Electroencephalogram-based emotion assessment system using ontology and data mining techniques

Abstract

Currently, emotion is considered as a critical aspect of human behavior; thus it should be embedded within the reasoning module in an intelligent system where the aim is to anticipate or respond to human reactions. Therefore, current research in data mining shows an increasing interest in emotion assessment for improving human–machine interaction. Based on the analysis of electroencephalogram (EEG) which derives from automatic nervous system responses, computers can assess user emotions and find correlations between significant EEG features extracted from the raw data and the human emotional states.
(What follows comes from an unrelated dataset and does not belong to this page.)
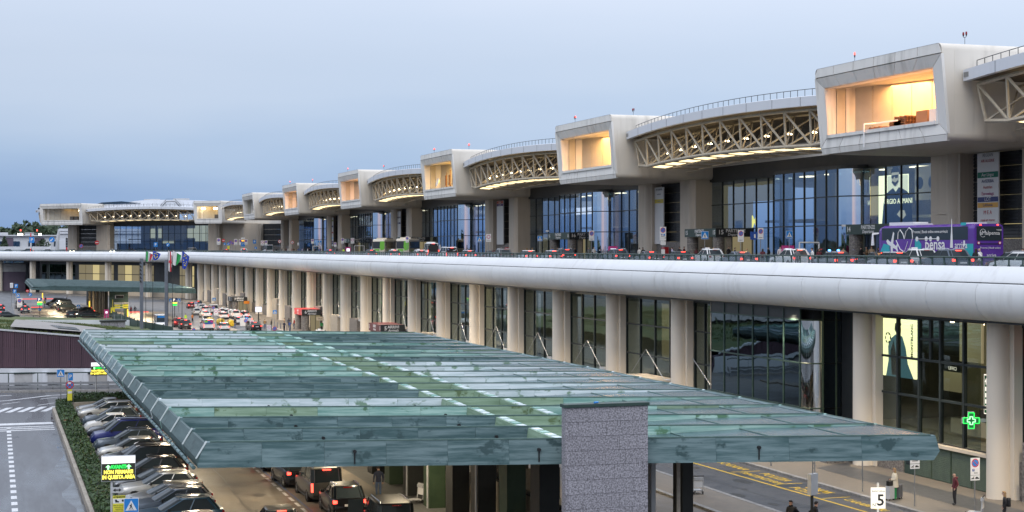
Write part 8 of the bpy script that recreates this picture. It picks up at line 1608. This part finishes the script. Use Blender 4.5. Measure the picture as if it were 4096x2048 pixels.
# departures pavement
T = ['cloth_black', 'cloth_navy', 'cloth_grey', 'cloth_white', 'cloth_brown', 'cloth_maroon', 'cloth_tan', 'cloth_lilac', 'cloth_blue', 'cloth_green']
gp = 'people on the departures pavement'
for i, (x, y, k, tp, hr, bg_, lb) in enumerate(((80, 236.1, 'stand', 'cloth_tan', 'hair_blond', None, 'blonde person left of the small crossing sign'), (80, 233.5, 'front', 'cloth_white', 'hair_blond', None, 'blonde person in white left of the small crossing sign'), (77, 215.8, 'stand', 'cloth_blue', 'hair_dark', 'cloth_cream', 'person in blue with pale backpack at portal 16'), (80, 222.0, 'front', 'cloth_grey', 'hair_dark', None, 'person in grey between the drums of portal 16'), (79, 217, 'stand', 'cloth_tan', 'hair_grey', None, 'person in tan coat right of the first drum of portal 16'), (76, 205.2, 'front', 'cloth_green', 'hair_dark', None, 'person in bright green top at portal 16'), (79, 211.6, 'stand', 'cloth_black', 'hair_dark', None, 'person in black behind the green top'), (79, 206.2, 'walk', 'cloth_grey', 'hair_grey', None, 'grey haired walker under the no parking board'), (77, 199, 'front', 'cloth_white', None, None, 'bald man in white shirt right of the no parking board'), (77, 193, 'stand', 'cloth_navy', 'hair_dark', None, 'man in dark suit standing alone before the glass'), (78, 185.6, 'stand', 'cloth_white', 'hair_dark', None, 'person in black and white jacket by the stone pillar'), (79, 186.8, 'front', 'cloth_black', 'hair_dark', 'cloth_black', 'seated looking person in black beside the pillar'),
      (76, 170.9, 'stand', 'cloth_lilac', 'hair_dark', None, 'person in lilac hoodie below the parking board'), (79, 175.4, 'front', 'cloth_black', 'hair_dark', None, 'person in black left of portal 15 drums'), (79, 174.1, 'front', 'cloth_maroon', 'hair_dark', None, 'person in maroon hoodie left of portal 15 drums'), (80, 172.8, 'stand', 'cloth_maroon', 'hair_long', None, 'long haired person in maroon by portal 15 drum'), (80, 171.4, 'stand', 'cloth_black', 'hair_dark', None, 'tall man in black between the drums of portal 15'), (77, 162.9, 'front', 'cloth_white', 'hair_blond', None, 'woman in white beside the second drum of portal 15'), (79, 165.3, 'walk', 'cloth_brown', 'hair_dark', None, 'person in brown walking towards portal 15 door'), (80, 164, 'stand', 'cloth_black', 'hair_dark', None, 'dark figure before the lit portal 15 door'), (77, 156.3, 'front', 'cloth_black', 'hair_dark', None, 'head of a person just above the limousine roof'), (72, 140, 'walk', 'cloth_maroon', 'hair_long', None, 'long haired woman in red pushing luggage'), (77, 148.4, 'stand', 'cloth_black', 'hair_dark', None, 'person in black behind the woman in red'), (77, 145.8, 'front', 'cloth_grey', 'hair_dark', None, 'person in grey right of the woman in red'),
      (76, 143.9, 'stand', 'cloth_white', 'hair_dark', None, 'woman in white top left of the black kiosk'), (76, 132.3, 'front', 'cloth_black', 'hair_dark', 'cloth_black', 'person with backpack left of the man in tan jacket'), (77, 133.1, 'stand', 'cloth_tan', 'hair_dark', None, 'man in tan jacket standing before portal 14 drum'), (79, 133.2, 'stand', 'cloth_black', 'hair_dark', None, 'dark figure under portal 14, leftmost'), (79, 132.2, 'front', 'cloth_brown', 'hair_long', None, 'long haired figure under portal 14'), (79, 131.3, 'stand', 'cloth_tan', 'hair_long', None, 'brown haired figure under portal 14, rightmost'), (78, 128.6, 'walk', 'cloth_grey', 'hair_long', None, 'long haired person at the front of the purple coach'),
      (76, 256.5, 'front', 'cloth_navy', 'hair_grey', None, 'grey haired person right of the white van'), (77, 257.5, 'stand', 'cloth_black', 'hair_dark', None, 'dark person right of the white van'), (77, 240, 'front', 'cloth_black', 'hair_grey', None, 'person in black below the orange topped board'), (78, 372.4, 'stand', 'cloth_black', 'hair_dark', None, 'first dark figure left of the far magenta kiosk'), (78, 370.1, 'front', 'cloth_grey', 'hair_dark', None, 'second figure left of the far magenta kiosk'), (78, 367.8, 'stand', 'cloth_navy', 'hair_dark', None, 'third figure left of the far magenta kiosk'), (75, 350.8, 'stand', 'cloth_lime', 'hair_dark', None, 'worker in lime vest beside the far magenta kiosk'), (77, 336.5, 'walk', 'cloth_navy', 'hair_dark', None, 'person in navy right of the far white frame'))):
    person(k, lb, x, y, DK + (.14 if x > 75.6 else 0), R((i * 67) % 360), tp, ('cloth_black', 'cloth_jeans', 'cloth_grey')[i % 3], hr, h=.94 + .02 * (i % 5), group=gp, bag=bg_)
for i, (x, y, tp, hr, lb) in enumerate(((61, 112.7, 'cloth_grey', 'hair_grey', 'grey haired man in dark grey behind the railing beside the white car'), (61, 110.2, 'cloth_white', 'hair_dark', 'person in pale hoodie behind the railing by the grey hatchback'), (70, 125.2, 'cloth_maroon', 'hair_long', 'dark haired woman in dark red between parked cars'), (67.9, 100.2, 'cloth_navy', 'hair_blond', 'red haired man beside the side of the purple coach'), (68.2, 98.9, 'cloth_black', 'hair_long', 'dark haired woman near the rear wheel of the coach'), (61, 88, 'cloth_white', None, 'person in white hooded top at the rear of the coach'), (68, 93.1, 'cloth_navy', 'hair_dark', 'dark haired boy behind the purple coach'), (69, 93.9, 'cloth_black', 'hair_dark', 'man in black behind the purple coach rear'), (70.5, 140.6, 'cloth_cream', 'hair_blond', 'blonde woman in cream beside the long limousine'), (69.5, 146, 'cloth_white', 'hair_blond', 'fair haired woman leaning behind the white taxi'))): person(('stand', 'front', 'walk')[i % 3], lb, x, y, DK, R(i * 77), tp, 'cloth_black', hr, h=.97 + .03 * (i % 2), group='people among the deck traffic')
cr_ = ['in black', 'in grey', 'in maroon', 'in navy', 'in tan', 'in red', 'in white', 'in lilac', 'in blue', 'in brown']
pos_ = ['at the left end of', 'second from the left in', 'third from the left in', 'fourth from the left in', 'left of the middle of', 'just left of centre in', 'in the centre of', 'just right of centre in', 'right of the middle of', 'towards the right of', 'seventh from the right in', 'sixth from the right in', 'fifth from the right in', 'fourth from the right in', 'third from the right in', 'second from the right in', 'at the right end of']
cl_ = ['cloth_black', 'cloth_grey', 'cloth_maroon', 'cloth_navy', 'cloth_tan', 'cloth_red', 'cloth_white', 'cloth_lilac', 'cloth_blue', 'cloth_brown']
for i in range(17): y = 452 - 3.95 * i + (.8 if i % 2 else 0); person(('stand', 'front', 'walk', 'pocket')[i % 4], 'person %s %s the far crowd on the pavement' % (cr_[(i * 3) % 10], pos_[i]), 77 + (i * 5) % 4, y, DK + .14, R(i * 53), cl_[(i * 3) % 10], ('cloth_black', 'cloth_jeans')[i % 2], ('hair_dark', 'hair_long', 'hair_grey')[i % 3], h=.95 + .02 * (i % 4), group='far crowd on the departures pavement')
# arrivals level, far
for i, (x, y, k, tp, hr, lb) in enumerate(((46.6, 312, 'stand', 'cloth_black', 'hair_dark', 'dark figure left of the nearest taxi pack'), (38.2, 281, 'stand', 'cloth_navy', 'hair_dark', 'person with a black case beside the yellow roller'), (34.0, 300, 'stand', 'cloth_lime', 'hair_dark', 'worker in lime vest, left of two by the red car'), (35.2, 299.5, 'front', 'bag_orange', 'hair_dark', 'person with orange pack near the red car'), (36.2, 292, 'stand', 'cloth_white', 'hair_dark', 'person in white shirt right of the red car'), (31.4, 291, 'stand', 'cloth_black', 'hair_dark', 'dark figure left of the red car'), (37.8, 270.5, 'front', 'cloth_black', 'hair_dark', 'figure in black left of the white car at the canopy edge'), (40.2, 279, 'stand', 'cloth_black', 'hair_long', 'long haired figure beside the nearest pack taxi'), (42.8, 275, 'walk', 'cloth_navy', 'hair_dark', 'figure in navy walking behind the dark car'), (43.7, 273.6, 'stand', 'cloth_grey', 'hair_dark', 'figure in grey behind the dark car'), (44.4, 272.5, 'front', 'cloth_brown', 'hair_dark', 'figure in brown right of the dark car'), (45.2, 270.6, 'stand', 'cloth_black', 'hair_dark', 'figure in black at the right of the dark car'), (46.2, 263.5, 'front', 'cloth_navy', 'hair_dark', 'figure in navy just above the canopy edge'), (46.9, 262, 'front', 'cloth_blue', 'hair_dark', 'figure in blue just above the canopy edge'), (48.0, 273.6, 'stand', 'cloth_tan', 'hair_dark', 'person in tan, leftmost of the group at portal 6'), (48.6, 272.6, 'stand', 'cloth_navy', 'hair_long', 'long haired person in the group at portal 6'), (49.2, 270.8, 'stand', 'cloth_red', 'hair_dark', 'person with red bag in the group at portal 6'), (49.6, 269.6, 'front', 'cloth_black', 'hair_dark', 'person in black, rightmost of the group at portal 6'), (51.8, 259.5, 'stand', 'cloth_green', 'hair_dark', 'person in dark green seen from behind right of portal 6'), (49.2, 354, 'front', 'cloth_black', 'hair_dark', 'dark figure left of portal 7'), (49.8, 350, 'stand', 'cloth_tan', 'hair_dark', 'person in tan beside portal 7'), (27.6, 345, 'stand', 'cloth_red', 'hair_dark', 'person in red left of the left grey pylon'), (28.4, 344.5, 'walk', 'cloth_navy', 'hair_dark', 'person in navy beside the person in red'), (12.2, 418, 'stand', 'cloth_black', 'hair_dark', 'dark figure standing under the far canopy left part'), (17.6, 424, 'bend', 'cloth_black', 'hair_dark', 'bending dark figure under the far canopy'), (11.2, 391, 'stand', 'cloth_lime', 'hair_dark', 'worker in lime jacket beside the far dark vans'))): person(k, lb, x, y, .13 if x > 46.5 else 0, R(i * 71), tp, ('cloth_black', 'cloth_jeans', 'cloth_grey')[i % 3], hr, h=1.0, group='people on the far arrivals level')
# ------------------------------------------------------------------ lettering becomes plain meshes
bpy.context.view_layer.update()
dg = bpy.context.evaluated_depsgraph_get()
for o in [o for o in COL.objects if o.type == 'FONT']:
    me = bpy.data.meshes.new_from_object(o.evaluated_get(dg)); me.name = 'lettering'
    n = bpy.data.objects.new(o.name, me); n.matrix_basis = o.matrix_basis.copy(); n.parent = o.parent
    for k in ('label', 'category', 'group'):
        if k in o: n[k] = o[k]
    nm = o.name; bpy.data.objects.remove(o); n.name = nm; COL.objects.link(n)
With the advent of modern signal processing techniques, the evaluative power of human emotion derived from EEG is increased exponentially due to the huge number of features that are typically extracted from the EEG signals. Notwithstanding that the expanded set of features could allow computers to evaluate emotions in an accurate way, it is too complex a task to manage in a structured way and, for the reasons stated, methods and approaches to enable both EEG information management and evaluation are necessary to support emotion assessment. Starting from this consideration, this paper proposes an enhanced EEG-based emotion assessment system exploiting a collection of ontological models representing EEG feature sets and arousal–valence space (two-dimensional emotion scale), statistical tests capable of evaluating the gender-specific correlations between EEG features and emotional states, and a classification methodology inferring arousal and valence levels. As will be shown in the experimental section where the proposed approach has been tested on a public dataset, the experimental results demonstrate that better performance in emotion assessment can be achieved using our framework as compared with other studies using the same dataset and with three other classification techniques.